Parsing details for a simple grammar

We will examine how parsing proceeds for a grammar that only describes the y-axis line and its tick marks and does so in a very simple way. When a grammar is entered into the system, a Lisp defgrammar macro expands the form into one that includes an additional defrule macro, applied to each rule structure. When the defrule forms expand, they define the CLOS classes for each non-terminal as well as the goal predicates for the search and the generator functions needed. These macros act as the parser generators. Once they have been applied, the parsing process then acts as a top-down tree-search.

A simple grammar with three rules:

;;; ****************** < X-Ticks > ***************     

( Y-Ticks -> Ticks Y-Line 
       (Y-Line)          
       (Ticks (touch Y-Line '?) :constraints (> (size Ticks) 2)))      
  
;;; ****************** < X-Line > ***************     

   ( Y-Line -> Line           
        (:constraints (vertp Line)                 
        (long Line)))      

;;; ****************** < Ticks > ***************
    
   ( Ticks -> Set(Line)       
        (:element-constraints (horizp Line)             
                              (short Line)))

 

The parse is assumed to be started at the top node, Y-Ticks. Parsing proceeds by a depth-first search to discover and build elements that satisfy the various geometric constraints. The order of the search is dictated by the order of the constituents in the body of the rule (not in the order of the constituents in the "->" production).

  1. In the Y-Ticks rule, the Y-Line constituent is searched for first. There are no specific restrictions on the Y-Line search included in this Y-Ticks rule.

  2. In the Y-Line rule the Line primitive is the only constituent, and it must obey the constraints that it be vertical and long.

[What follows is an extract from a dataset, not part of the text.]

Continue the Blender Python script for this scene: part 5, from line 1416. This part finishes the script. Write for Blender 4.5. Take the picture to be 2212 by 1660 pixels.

  3. Returning to the Y-Ticks rule, Ticks are searched for next. The expression "(touch Y-Line '?)" is a context generator. The set of all elements in the diagram that obey this constraint is created and the Ticks constituent rule is then entered with this context restriction -- Ticks members can only be chosen from the set of elements in the diagram that touch the long vertical line found by the Y-Line rule. The context is propagated to a constituent rule as an inherited attribute.

  4. The Ticks rule is then entered. Ticks is a set of Line primitives. The elements of the set are chosen from the context inherited from the Y-Ticks rule, as explained in step 3. The elements of this set are further filtered by constraining every one of them to be both short and horizontal. Any subset of the y tick marks would satisfy this rule. But our algorithm attempts to choose the maximal set of elements that satisfy the rule. In this way, a single rule can return twenty tick marks or a hundred data points in one step. In the Y-Ticks rule, an acceptable set of ticks must have greater than 2 members, the constraint ":constraints (> (size Ticks) 2))".

Our grammars, because of the way they are designed and operate, are called Context-based Constraint Grammars. It is essentially an Attributed Multiset Grammar, but its use of context is new. A rule inherits a context specified in its parent that restricts the set of items within which the rule is allowed to search for a solution. This successive narrowing of the search set helps to make the parsing process more efficient. Parsing generates a set of all distinct solutions that satisfy the constraints. In the example above, the set is a singleton. In addition, the same element can be reused or shared by various parts of a single solution, see the discussion of sharing.

When the parse is complete we can highlight the elements in the Diagram Viewer that make up the Y-Ticks structure, as shown on the right. Note that this simple grammar also identifies the top and bottom sides of a data point as tick marks. This is avoided in our more complex grammars by requiring that a tick mark not be a line that participates in a polygon.